Assembling data from previous Artists 
Surveys going back to 1980, enables us to conclude that there does appear to be a gradual ageing of the population of artists in Australia over time. Over the approximately 30-year period covered by the data, it appears that the proportion of younger artists in the population has fallen, whilst the proportion over 55 has grown significantly—more than doubling over this period. The latter effect is particularly noticeable amongst visual artists, craft practitioners, musicians, composers and community artists. Trends in the proportions of the younger cohort of artists are less easy to discern, although there appears to have been a steady decline in the proportion of young people practising in community cultural development and the visual arts.
In the present survey, the most important factors identified by artists in the different age groups as inhibiting their professional development at the present time were economic factors. In particular younger artists are held back by lack of work opportunities, reflecting the perennial difficulties faced by new entrants in breaking into the arts profession. Mid-career artists suffer particularly from a lack of return to creative practice and a lack of time for creative work due to other pressures, including the need to sustain their incomes by taking on other employment, making it difficult for them to maintain their presence in the field.
There are clear patterns in the financial circumstances of artists according to their age. It is the mid-career period that is the most productive—creative incomes in this period are highest, and higher than for older artists, notwithstanding the fact that older artists spend a slightly larger proportion of their time at their creative work. As artists grow older, their inclination to apply for financial assistance declines, and their likelihood of success also appears to decline.
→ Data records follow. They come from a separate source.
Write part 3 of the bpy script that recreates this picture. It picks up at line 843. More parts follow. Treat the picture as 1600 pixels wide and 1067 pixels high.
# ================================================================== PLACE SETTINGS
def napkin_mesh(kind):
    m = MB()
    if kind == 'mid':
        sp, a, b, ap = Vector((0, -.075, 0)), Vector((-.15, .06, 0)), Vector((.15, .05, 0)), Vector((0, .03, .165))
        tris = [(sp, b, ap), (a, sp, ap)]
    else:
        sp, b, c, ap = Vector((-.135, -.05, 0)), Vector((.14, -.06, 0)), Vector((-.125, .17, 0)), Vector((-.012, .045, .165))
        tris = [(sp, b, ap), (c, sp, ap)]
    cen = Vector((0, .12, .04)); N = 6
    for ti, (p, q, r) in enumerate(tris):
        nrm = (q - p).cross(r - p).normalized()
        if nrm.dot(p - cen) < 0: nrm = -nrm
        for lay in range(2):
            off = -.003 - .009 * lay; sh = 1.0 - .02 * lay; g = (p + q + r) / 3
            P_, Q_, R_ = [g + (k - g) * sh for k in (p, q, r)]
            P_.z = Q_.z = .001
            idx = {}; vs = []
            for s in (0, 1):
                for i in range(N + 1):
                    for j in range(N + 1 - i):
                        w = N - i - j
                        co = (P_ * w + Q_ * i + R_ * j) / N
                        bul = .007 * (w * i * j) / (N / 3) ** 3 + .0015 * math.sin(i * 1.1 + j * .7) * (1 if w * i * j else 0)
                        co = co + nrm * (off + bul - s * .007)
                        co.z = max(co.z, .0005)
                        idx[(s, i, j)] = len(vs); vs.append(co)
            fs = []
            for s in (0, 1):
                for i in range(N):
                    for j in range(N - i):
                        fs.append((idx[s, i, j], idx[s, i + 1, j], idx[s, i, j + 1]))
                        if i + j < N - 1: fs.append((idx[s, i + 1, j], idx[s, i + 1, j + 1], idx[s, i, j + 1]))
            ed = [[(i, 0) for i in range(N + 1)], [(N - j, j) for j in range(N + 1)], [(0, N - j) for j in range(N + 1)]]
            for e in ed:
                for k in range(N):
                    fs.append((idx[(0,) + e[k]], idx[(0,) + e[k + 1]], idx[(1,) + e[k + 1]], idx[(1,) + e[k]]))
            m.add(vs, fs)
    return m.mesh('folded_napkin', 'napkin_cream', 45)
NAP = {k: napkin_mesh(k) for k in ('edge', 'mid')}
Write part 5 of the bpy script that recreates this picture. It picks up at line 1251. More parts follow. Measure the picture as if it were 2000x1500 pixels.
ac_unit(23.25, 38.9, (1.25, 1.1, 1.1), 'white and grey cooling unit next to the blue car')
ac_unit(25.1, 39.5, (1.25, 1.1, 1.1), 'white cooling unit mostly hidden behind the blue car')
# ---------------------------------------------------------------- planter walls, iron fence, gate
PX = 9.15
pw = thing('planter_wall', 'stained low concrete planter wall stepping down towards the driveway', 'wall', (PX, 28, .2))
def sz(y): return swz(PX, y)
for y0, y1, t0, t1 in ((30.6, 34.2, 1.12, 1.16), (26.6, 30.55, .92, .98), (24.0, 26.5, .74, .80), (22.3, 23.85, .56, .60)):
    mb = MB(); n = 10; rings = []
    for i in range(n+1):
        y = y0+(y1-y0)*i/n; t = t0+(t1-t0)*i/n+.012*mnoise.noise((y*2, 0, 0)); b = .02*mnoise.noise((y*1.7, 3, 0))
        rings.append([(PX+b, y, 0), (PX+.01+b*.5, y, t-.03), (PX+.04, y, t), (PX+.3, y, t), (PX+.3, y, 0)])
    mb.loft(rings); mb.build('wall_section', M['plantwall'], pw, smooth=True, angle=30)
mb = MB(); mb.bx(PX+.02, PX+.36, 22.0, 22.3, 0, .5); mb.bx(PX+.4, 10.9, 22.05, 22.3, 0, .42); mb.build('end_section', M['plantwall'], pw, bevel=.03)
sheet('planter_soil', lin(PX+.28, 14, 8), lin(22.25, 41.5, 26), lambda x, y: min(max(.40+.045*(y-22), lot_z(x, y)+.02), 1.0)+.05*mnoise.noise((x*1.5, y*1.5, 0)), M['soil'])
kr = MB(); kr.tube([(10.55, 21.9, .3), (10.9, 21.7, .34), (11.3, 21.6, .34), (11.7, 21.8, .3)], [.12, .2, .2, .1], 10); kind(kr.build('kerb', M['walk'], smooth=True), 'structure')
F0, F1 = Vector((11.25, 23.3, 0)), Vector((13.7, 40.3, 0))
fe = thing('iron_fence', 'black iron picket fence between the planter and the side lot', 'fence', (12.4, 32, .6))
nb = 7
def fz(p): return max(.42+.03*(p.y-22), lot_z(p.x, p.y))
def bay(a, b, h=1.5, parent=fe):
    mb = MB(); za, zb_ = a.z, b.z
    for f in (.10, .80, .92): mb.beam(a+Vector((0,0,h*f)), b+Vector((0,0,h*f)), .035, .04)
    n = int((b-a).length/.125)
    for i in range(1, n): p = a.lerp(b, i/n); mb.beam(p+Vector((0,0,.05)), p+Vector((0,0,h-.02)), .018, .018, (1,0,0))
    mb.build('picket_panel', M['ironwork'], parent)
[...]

On the whole success rates are not greatly influenced by age for applicants for grants from the Australia Council or from State/Territory or local government funding sources
Patterns of artists’ time allocation have remained remarkably stable. Since the early 1990s the average proportion of total working time spent on creative work hovered at just over 50 percent but has now increased to just under 60 percent. Whilst the average proportion of time spent working outside the arts altogether has remained around 20 percent. Likewise the weekly hours worked has seen only small fluctuations around a mean of about 43 hours.
In the case of incomes, little has changed
in real terms; artists’ creative incomes have increased sufficiently in nominal terms to keep pace more or less with inflation, but no more. Meanwhile, artists’ relative position in comparison with other professionals has deteriorated, since those other groups have enjoyed a rising trend in their real incomes for most of the period covered.